[plug] Grep not following my regex

Tim Bowden tim.bowden at westnet.com.au
Tue Sep 15 11:49:20 WST 2009


On Tue, 2009-09-15 at 11:09 +0800, Gregory Orange wrote:
> Tim Bowden wrote:
> > On Tue, 2009-09-15 at 09:38 +0800, Tim Bowden wrote:
> >> On Tue, 2009-09-15 at 09:11 +0800, Tim wrote:
> >>> I have been doing some string extraction for an application I've
> >>> written. I needed to extract a number (with decimal point) from a one
> >>> line string. I had the grep working, but then having moved to another
> >>> computer, it stopped working.
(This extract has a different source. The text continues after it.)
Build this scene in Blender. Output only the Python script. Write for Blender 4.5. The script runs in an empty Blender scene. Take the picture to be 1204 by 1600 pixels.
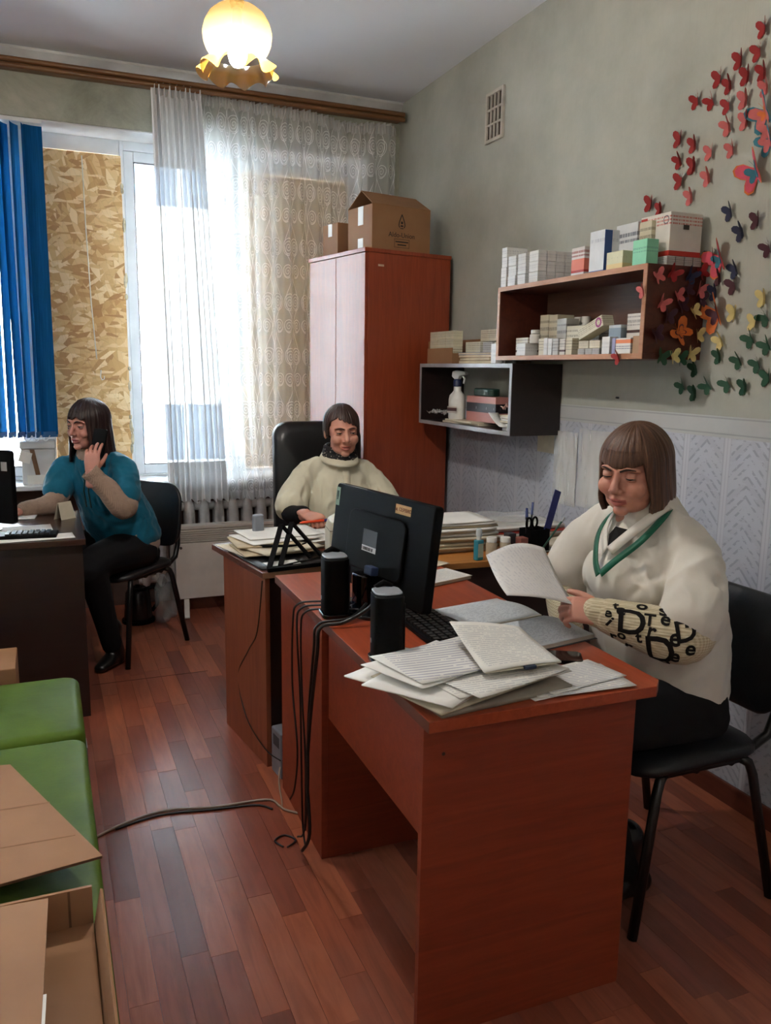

I did some debugging on the computer I'd
> >>> moved to, to see why my application no longer worked, and narrowed it
> >>> down to this grep.
> >>> egrep -o '[0-9.]*'
> >>>
> >>> By changing the grep to the following, I managed to get it working again.
> >>> egrep -o '[0-9.]+'
> >>>
> >>> Now I know that the + may make more sense now, by forcing a match, but
> >>> I can't see why the first regex stopped working.
> >>>
> >>> The string it's matching against is:
> >>> You currently have 347.454MB remaining
> >>> and obviously it just pulls out the 347.454.
> >>>
> >>> Other than bash stealing the * from the grep (which I am sure
> >>> shouldn't be happening due to the quotes), can someone let me know why
> >>> the first regex stopped working? (Also, I was moving from an Ubuntu
> >>> system to a Fedora system)
> >>>
> >>> Thanks
> >>>
> >>> Tim
> >> The '.' has special meaning in a regex.  Escape it to make it just a
> >> '.'.
> >>
> >> Without looking at your problem in detail, here is a possible regex for
> >> a decimal point number.
> >>
> >> grep -o [0-9]+\.[0-9]+
> > 
> > Meh.  What a load of horse shit.  \ doesn't escape the '.' at all; Perl
> > it ain't.  And it should be egrep.  Happens to work anyway, so long as
> > your strings are as you say (otherwise it might not be quite what you're
> > after...).
> > 
> > <hangs head in shame>
> > Tim Bowden
> 
> I don't understand your retraction. \ does escape . in grep. I always
> use egrep but I tried straight grep, just in case:
> grep -o "[0-9][0-9]*\.[0-9][0-9]*"
> grep -o "[0-9][0-9]*.[0-9][0-9]*"
> 
> give different results, but substituting grep for egrep doesn't change
> anything - GNU grep 2.5.1 on SLES9 if it's relevant.
> 
> Also, my understanding is that the + symbol is extended regex, so .+ is 
> not as portable as ..*
> 
> Oh hang on... inside the [] . is different. Now I'm confused. Reading 
> OP's original regex tho, it looks like it would match on something like 
> "..3.4..5.." - not exactly a decimal number. Doesn't work for me tho (:
> 
> Cheers,
> Greg.

Do grep \. testfile

and it will match every char in the file.  The '.' isn't escaped by the
'\'.  Using [.] does indeed treat it as a literal.  In any event, there
is a problem if there is more than one number in any input line.